The Pratyabhijñā provides the non-dual Tantric Shaivism of Kashmir with a ‘philosophy’, which ended up being ‘the’ philosophy of Hindu Tantrism as a whole.  The main aim of the Pratyabhijñā philosophers was to cause the Tantric Śaiva sects to emerge from the dimension of restricted circles, often devoted to transgressive practices, and establish themselves in the stratum of social normality, by internalizing, or in any case circumscribing, their own specific differences. Their addressees are not the ascetics, but, typically, the householders.  As a consequence, the Pratyabhijñā engages in a far-reaching dialogue with Indian philosophy of his time, accepting its modalities and rules. While Somānanda is considered the founder of the Pratyabhijñā, its full-fledged elaboration is due to Utpaladeva and Abhinavagupta. The works of the latter are well-known, and his Īśvarapratyabhijñā-vimarśinī (a commentary on the Īśvarapratyabhijñā-kārikā) and, particularly, the Īśvarapratyabhijñā-vivṛti-vimarśinī (a commentary on Utpaladeva’s vivṛti on his own Īśvarapratyabhijñā-kārikā and vṛtti) are generally considered the standard works on Pratyabhijñā. However, the role of Utpaladeva’s vivṛti as the real centre of gravity of Pratyabhijñā philosophy has become more and more evident, since the discovery of a long fragment of the vivṛti by R. Torella, who has edited and partly translated it in a series of articles. Torella’s studies show that most of Abhinavagupta’s ideas are just the development of what Utpaladeva had already expounded in his vivṛti.

Highly interesting is Utpaladeva’s philosophical strategy. Instead of dispersing its philosophical energies against an indifferentiated multiplicity of opponents, he very lucidly selects just one, the most prestigious philosophical and religious tradition of the Kashmir of that time. For various reasons (the principal one probably being the will to present the new Pratyabhijñā philosophers as the champions of the entire Śaiva tradition against the main common antagonist), these privileged opponents are the Buddhists, especially those belonging to the so-called logical-epistemological school. While for Somānanda the Buddhists are opponents just like many others, they are given a special status in the work of Utpaladeva, for whom they, admired and attacked in an equally strong way, are so to speak the most intimate enemies. The criticism of their positions is to Utpaladeva of a substantial help in building and refining the Pratyabhijñā philosophy.

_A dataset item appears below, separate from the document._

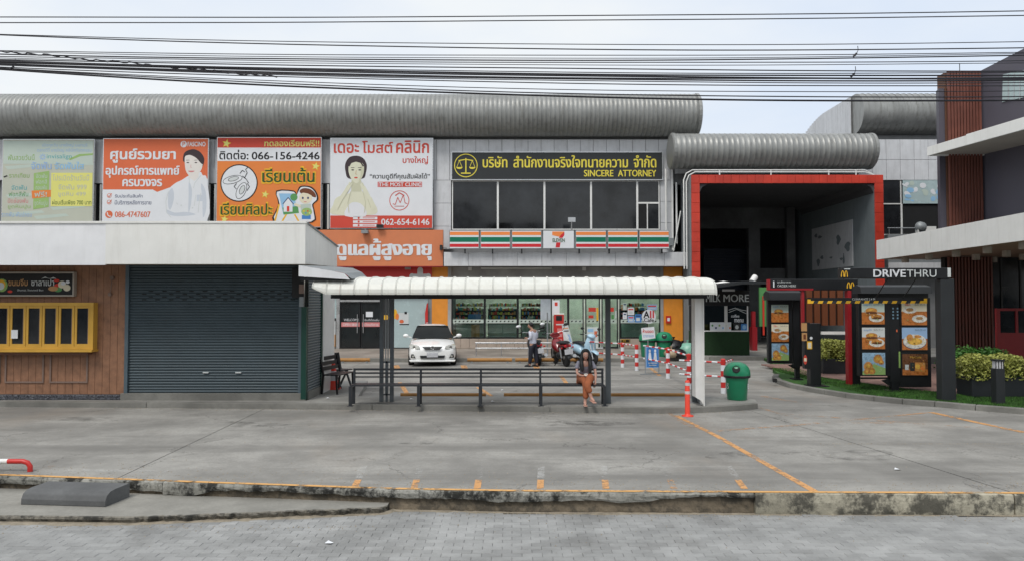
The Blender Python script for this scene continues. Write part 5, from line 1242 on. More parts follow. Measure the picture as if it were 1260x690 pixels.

Also very interesting is Utpaladeva’s choice of the main ally, the grammarian-philosopher Bhartṛhari, though the latter had been fiercely attacked precisely by Utpaladeva’s guru Somānanda. Such a change of attitude, which in a broader sense is also a paradigme change proper, does invest the problematic aspects of the taking distance from one’s own guru, and, at the same time, shows how the choice of the opponents and allies may be the outcome of a definite plan rather than a fact of mere liking or disliking some world view. In order to undermine the discontinuous universe of the Buddhists, Utpaladeva decides to avail himself precisely of Bhartṛhari’s doctrine, the language-imbued nature of knowledge, which is meant to demolish Buddhism’s main foundation stone, i.e. the unsurpassable gulf between the moment of sensation and that of conceptual elaboration, representing, as it were, the very archetype of the Buddhist segmented reality. Thus, the omnipervadence of language is the epistemological version of the omnipervadence of Śiva, and at the same time calls for the integration into the spiritually dynamic Śaiva universe. Moreover, this allowed Utpaladeva to connect himself with the speculations on vāc and the phonemes found in the Kula and Trika tantras. The supreme Consciousness is the supreme Word, Paśyantī becomes a power of the supreme Lord. 

The philosophy of Utpaladeva is characterised by this unique blend of epistemology, metaphysics, religious experience, linguistic philosophy and aesthetical speculation. Last but not least, it is a most conspicuous example of an essential feature of Indian philosophy as a whole, which, however, has hardly been duly highlighted: ceaseless interchange among the different schools, lively confrontation with the opposite theories, tireless capacity of self-reshaping accordingly.